As a veteran wounded in Afghanistan, Brown is likely to lean into the veteran vote, which could be the wild card in the election, said Damore, who is also executive director of The Lincy Institute and Brookings Mountain West.

Rosen’s strategy

There’s much more fodder for Rosen to use against Brown, Damore said.

“The problem for Brown is he’s going to have to show he knows something about Nevada,” Damore said. He made missteps with Yucca Mountain and Brightline West, Damore said, so he is going to have to “get up to speed on Nevada.”

Before moving to Northern Nevada in 2018, Brown lived in Texas and unsuccessfully ran for office there in 2014. Recently, Brown faced criticism for his stance on a proposed nuclear waste repository at Yucca Mountain that’s widely opposed by Nevadans on both sides of the aisle.

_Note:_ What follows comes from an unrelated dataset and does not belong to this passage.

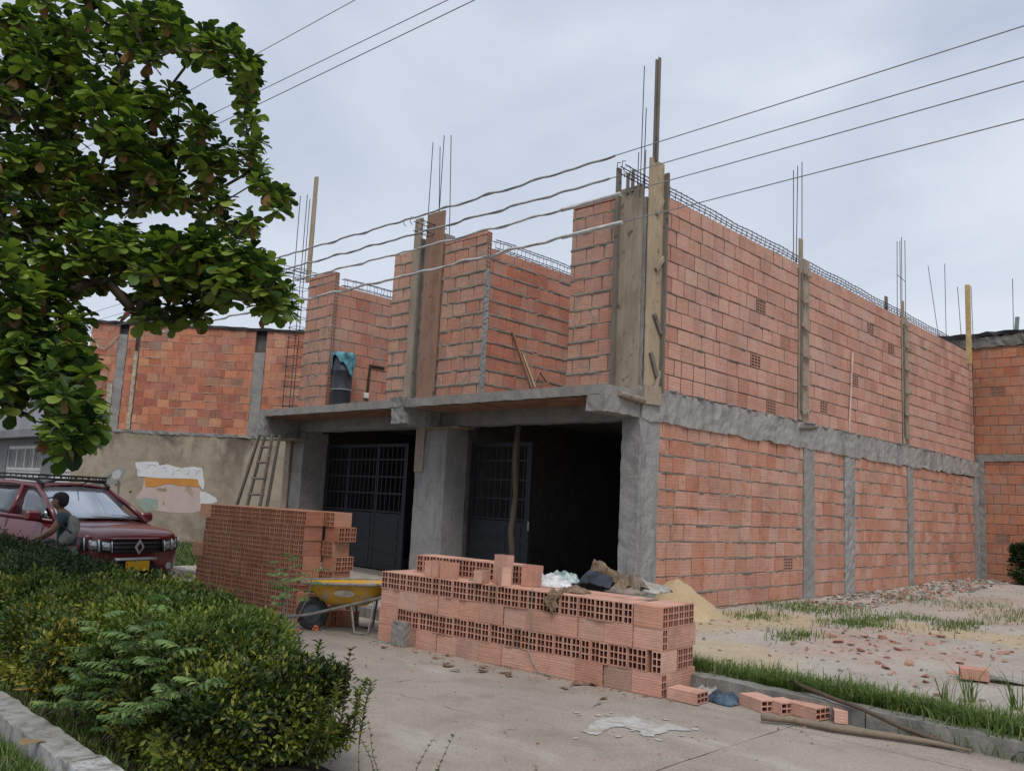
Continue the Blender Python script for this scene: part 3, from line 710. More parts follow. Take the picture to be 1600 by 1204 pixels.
for (b_,t_) in (((1467,500),(1450,415)),((1478,508),(1476,412)),((1502,520),(1496,448)),((1513,515),(1510,445)),((1520,508),(1517,447)),((1583,500),(1582,435))):
    a=Vector(ony(*b_,15.5))-Vector((0,15,0)); c_=Vector(ony(*t_,15.5))-Vector((0,15,0)); a.z=6.9; bar([a,c_],.009,5,BH,'starter_bar')
g=MB(); g.cbox((.95,.5,7.15),(.1,.06,.5),.01,Matrix.Rotation(.1,3,'Y')); obj('pipe_stub',g,flat('green_pipe',(.2,.27,.27),.6),BH)
# ================= NEIGHBOUR HOUSE (diagonal wall) =================
A0=np.array([-19.62,-1.2]); B0=np.array([-15.3,3.0]); du=(B0-A0); LN=float(np.hypot(*du)); du=du/LN; ANG=math.degrees(math.atan2(du[1],du[0])); nn_=np.array([du[1],-du[0]])
NB=thing('neighbour_house','neighbour house wall with raw orange blocks above stained tan plaster','house',(A0[0],A0[1],0))
def onw(px,py,off=0.):  # point on the neighbour's wall plane: returns (s,z)
    d=wray(px,py); n3=np.array([nn_[0],nn_[1],0]); P=np.array([A0[0],A0[1],0])+n3*off
    t_=((P-CAM)@n3)/(d@n3); q=CAM+d*t_; return float((q[:2]-A0)@du),float(q[2])
def WP(s,z,off=0.): return (du[0]*s+nn_[0]*off, du[1]*s+nn_[1]*off, z)   # local to NB
W=[]; 
brk=[onw(px,py) for px,py in ((349,573),(346,597),(345,621),(342,645),(341,671),(142,555),(457,577),(453,600),(418,620),(408,558),(222,540))]
ztop=6.42
for i,(a,b) in enumerate(((-.0,.84),(1.12,1.36),(1.5,4.95),(5.28,8.6))):
    lay(W,tuple(A0+du*a),ANG,b-a,3.22,ztop,.246,.36,mat=0,gv=.008,gh=.008,seed=90+i,broken=[(s-a,z) for s,z in brk],jit=.008)
    bed(NB,tuple(du*a),ANG,b-a,3.2,ztop-.02,mat=flat('mortar_light_clay',(.36,.22,.16),.9),zj=3.22,ch=.246,ooze=.5)
build_bricks(NB,W,[M_nb])
def nbox(name,s0,s1,z0,z1,o0,o1,mat,step=.15,amt=.01):
    g=MB(); rough_box(g,(s0,-o1,z0),(s1,-o0,z1),step,amt); c,s_=math.cos(R_(ANG)),math.sin(R_(ANG)); g.v=[(x*c-y*s_,x*s_+y*c,z) for x,y,z in g.v]; return obj(name,g,mat,NB,recalc=True)
nbox('concrete_column',.85,1.11,3.2,6.1,-.12,.015,M_con); nbox('concrete_column',4.96,5.27,3.2,5.75,-.12,.012,M_con)
nbox('pvc_strip',1.37,1.48,3.2,5.6,-.1,.03,flat('cream_strip',(.42,.36,.27),.8,var=.3))
nbox('pvc_strip',.68,.83,3.2,4.6,-.1,.02,flat('cream_strip2',(.4,.37,.29),.8,var=.3))
t=NT('plaster_tan_stained',.95); c=t.ramp(t.noise(.9,7,.7,dist=.5),[(.3,(.20,.165,.125)),(.5,(.33,.28,.215)),(.72,(.43,.37,.29))])
s_=t.noise(1.0,6,.7,stretch=(1,1,.45),off=(3,9,1),dist=.4); sx=t.n('ShaderNodeSeparateXYZ'); t.L(t.co,sx.inputs[0])
up=t.thr(sx.outputs['Z'],1.2,3.0); c=t.mix(t.math('MULTIPLY',t.thr(s_,.48,.62),t.math('MULTIPLY',up,.8)),c,(.085,.07,.055))
lo=t.thr(sx.outputs['Z'],1.1,.1); c=t.mix(t.math('MULTIPLY',t.thr(t.noise(2.5,6,.7,off=(1,2,3)),.42,.6),t.math('MULTIPLY',lo,.7)),c,(.15,.12,.085))
M_plast=t.fin(c,t.noise(30,6),.01,.6)
nbox('plaster_wall',-.1,8.6,-.1,3.21,-.15,.02,M_plast,.2,.006)
nbox('coping',-.1,8.6,3.17,3.26,-.1,.045,M_con,.1,.02)
nbox('roof_edge',-.1,8.6,ztop-.02,ztop+.07,-.5,.05,M_black,.2,.02)
nbox('roof_slab',-.1,8.6,ztop-.1,ztop+.0,-6,-.14,M_black,1,.01)
nbox('house_core',0,8.5,.0,6.3,-6,-.16,M_inner,1,.0)
# painted marks on the plaster (thin paint films)
def patch(pts,mat,off,name='paint_patch',jit=.02,seed=1,parent=None,curve=3):
    P=[onw(*p) for p in pts]; out=[]; rs=random.Random(seed)
    for i in range(len(P)):
        a,b=P[i],P[(i+1)%len(P)]
        for k in range(curve): f=k/curve; out.append((a[0]+(b[0]-a[0])*f+rs.uniform(-jit,jit),a[1]+(b[1]-a[1])*f+rs.uniform(-jit,jit)))
    g=MB(); c0=(sum(p[0] for p in out)/len(out),sum(p[1] for p in out)/len(out))
    vs=[WP(s,z,off) for s,z in out]; 
    g.add(vs,[tuple(range(len(vs)))])
    n0=len(vs); 
    return obj(name,g,mat,parent or NB,recalc=True)
def worn(name,c,under=(.33,.265,.19),amt=(.6,.7)):
    t=NT(name,.85); k=t.ramp(t.noise(4,5),[(.3,tuple(x*.85 for x in c)),(.7,c)]); k=t.mix(t.thr(t.noise(9,6,.75,off=(4,4,4)),*amt),k,under); return t.fin(k,t.noise(40,3),.004,.5)
Mw=worn('paint_white',(.66,.66,.68),amt=(.66,.75)); Mp=worn('paint_pink',(.52,.41,.38),amt=(.74,.86)); Mo=worn('paint_orange',(.55,.25,.06),amt=(.63,.75)); Mt=worn('paint_teal',(.27,.37,.33),amt=(.5,.62)); Ml=worn('paint_line_grey',(.4,.4,.43),amt=(.5,.7)); Mbird=worn('paint_grey_bird',(.27,.28,.26),amt=(.62,.78)); Mbd=worn('paint_dark_bird',(.14,.14,.12),amt=(.6,.8)); Mbl=worn('paint_light_bird',(.45,.46,.46),amt=(.62,.8))
patch([(228,744),(300,748),(312,755),(313,768),(322,772),(335,775),(339,783),(330,789),(318,797),(300,801),(262,800),(232,795),(217,784),(213,775),(222,765)],Mp,.024,jit=.008,seed=1)
patch([(312,766),(325,770),(336,776),(340,783),(328,787),(314,786)],Mw,.028,seed=2)
patch([(212,781),(228,777),(247,780),(247,795),(228,800),(216,790)],Mt,.028,jit=.01,seed=3)
patch([(227,745),(312,747),(313,761),(280,758),(262,755),(250,758),(240,761),(228,760)],Mo,.032,jit=.012,seed=4)
patch([(212,722),(247,721),(250,727),(262,725),(285,731),(300,729),(316,731),(318,741),(321,756),(318,765),(312,758),(310,748),(255,747),(216,744)],Mw,.036,jit=.01,seed=5)
rs=random.Random(3)
for k,(cx_,cy_,w_,h_) in enumerate(((219,731,6,7),(229,728,5,5),(238,730,6,7),(243,725,4,3),(256,735,6,7),(268,737,6,6),(280,738,5,7),(291,736,6,6),(303,738,6,7),(312,740,4,8))):
    g=MB(); pts=[]
    a0=rs.random()*6
    for q in range(6):
        th=a0+q*.45; s1,z1=onw(cx_+w_*.8*math.cos(th),cy_+h_*.75*math.sin(th)*(.8+.2*rs.random())); pts.append(WP(s1,z1,.038))
    g.tube(pts,.009,3); obj('scribble_line',g,Ml,NB)
bird=[(140,757),(152,752),(166,741),(176,733),(186,728),(193,729),(198,734),(195,738),(193,745),(185,751),(176,754),(164,758),(152,766),(143,770)]
bp=patch(bird,Mbird,.024,'painted_bird',.008,7,curve=2); patch([(177,738),(186,733),(191,738),(188,746),(180,749),(175,745)],Mbl,.028,'painted_breast',.006,8,parent=None)
patch([(184,750),(187,750),(188,785),(184,785)],Mbd,.028,'painted_branch',.012,9); patch([(180,755),(189,753),(189,756),(181,758)],Mbd,.032,'painted_branch',.006,10); patch([(141,757),(165,746),(176,740),(172,747),(158,756),(144,765)],Mbd,.028,'painted_wing',.008,11)
patch([(202,767),(206,766),(207,769),(203,770)],flat('hole_shade',(.05,.04,.035),.9),.026,'plaster_hole_shade',.004,12)  # flat dark film paints the shade inside a small plaster hole
# loose white wire hanging from the eave
g=MB(); g.tube([Vector(WP(*onw(x,y),.06)) for x,y in ((143,507),(144,520),(148,533),(156,543),(164,545),(173,539),(181,529),(188,524))],.012,5); obj('loose_wire',g,flat('wire_white',(.55,.53,.5),.6),NB)
s1,z1=onw(194,508); DS=thing('satellite_dish','small faded red satellite dish on the neighbour roof edge','satellite dish',tuple(np.array([A0[0],A0[1],0])+np.array(WP(s1,6.47,-.25))))
M_dish=flat('dish_red',(.50,.13,.14),.6)
g=MB(); vs=[];fs=[]; n=20
for i in range(5):
    r=.42*i/4
    for k in range(n): th=2*math.pi*k/n; vs.append((r*math.cos(th)*.95,r*math.sin(th),.45*r*r))
for i in range(4):
    for k in range(n): fs.append((i*n+k,i*n+(k+1)%n,(i+1)*n+(k+1)%n,(i+1)*n+k))
g.add(vs,fs); d=obj('dish',g,M_dish,DS,True); d.location=(.1,0,.33); d.rotation_euler=(R_(62),0,R_(-25)); m=d.modifiers.new('s','SOLIDIFY'); m.thickness=.01
g=MB(); g.tube([(.1,0,.3),(-.3,-.25,.72)],.02,6); obj('feed_arm',g,M_rebar,DS); g=MB(); g.cbox((-.33,-.27,.76),(.2,.07,.07),.01); obj('receiver',g,M_rebar,DS); g=MB(); g.tube([(.1,.05,0),(.1,.05,.33)],.025,8); obj('mount',g,M_rebar,DS)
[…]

In 2022, he expressed support for the project, then clarified he hasn’t committed to supporting the opening of Yucca Mountain before finally saying he opposes it.

Rosen will play up her bipartisan track record, and the fact she’s one of the Senate’s most bipartisan members, Damore said. She held a news conference with Gov. Joe Lombardo, for instance, about a bipartisan issue.

“That’s going to be the contrast that she’s going to draw, that ‘he’s just going to be a Trumpian drone, and here I have a record of proven bipartisanship,’” Damore said.

Shared challenges

One challenge both of the Senate candidates face is name recognition, according to Damore. Brown is not well-known, especially compared with former Attorney General Adam Laxalt, who lost his Senate race in 2022. The last time Rosen was on the ballot was six years ago, and there are a lot of new voters now, Damore said.

To what degree Brown will try to distance himself from or embrace Trump is of interest to Damore.

Rosen’s campaign is already going on the air and using its financial advantages to try to define Brown to voters, while Brown is still trying to raise money and figure out what it’ll take to win Nevada, Damore said.

Following Tuesday’s primary, Democrats launched an advertisement campaign against Brown, criticizing Brown for his record on abortion — a winning issue for Democrats in 2022 — saying he supported a Texas abortion ban in 2014 that did not include exceptions for rape or incest.

Brown has said he will not support a national abortion ban and stands by the decision of Nevada voters, who put protections in place through a referendum in 1990.

For Brown, a major objective is to figure out what issues matter to Nevada, “and that’s why the incumbent has the advantage,” Damore said. “They’re representing the state. They go and they can do things in their official capacity that challengers cannot.”

Competition for House seats

Nevada’s matchups for the congressional races in November are all set, although a great deal of fundraising must be accomplished in the next couple of months in order to compete with the Democratic incumbents.

Former North Las Vegas Mayor John Lee will take on Democratic Rep. Steven Horsford, who found prominence as chair of the Congressional Black Caucus. The two previously worked together in the Nevada Legislature as Democrats in the early 2000s, before Lee left the party in 2021 and joined the Republican Party.

Retired U.S. Army Col. Mark Robertson will get another chance to defeat longtime Democratic Rep. Dina Titus. Robertson previously ran against Titus in 2022 but lost by more than 12,500 votes.

In Nevada’s 3rd Congressional District, conservative policy analyst Drew Johnson won in a crowded primary field and will take on Democratic Rep. Susie Lee in November.

The Silver State’s lone Republican congressman covering the north, Rep. Mark Amodei, won his re-election and faces an independent, nonpartisan and libertarian candidate in the fall — but not a Democrat.

Those Republican challengers to the Democratic incumbents could face an uphill battle.

Horsford, Lee and Titus were all reelected in the 2022 midterms when a “red wave” was anticipated, and they each won by more than 10,000 votes.

This year’s GOP congressional candidates must compete with the state Democratic establishment’s deep pockets and strong ground game, according to Damore, who thinks the Republican candidates are weaker this time around than they were in 2022.

“In the last couple cycles, our House races have gotten so much attention. What happens this time, I think is the open question,” Damore said. “We know how much energy and effort is going to be at the top two races, but what happens on that third ballot line, I think, is an open question.”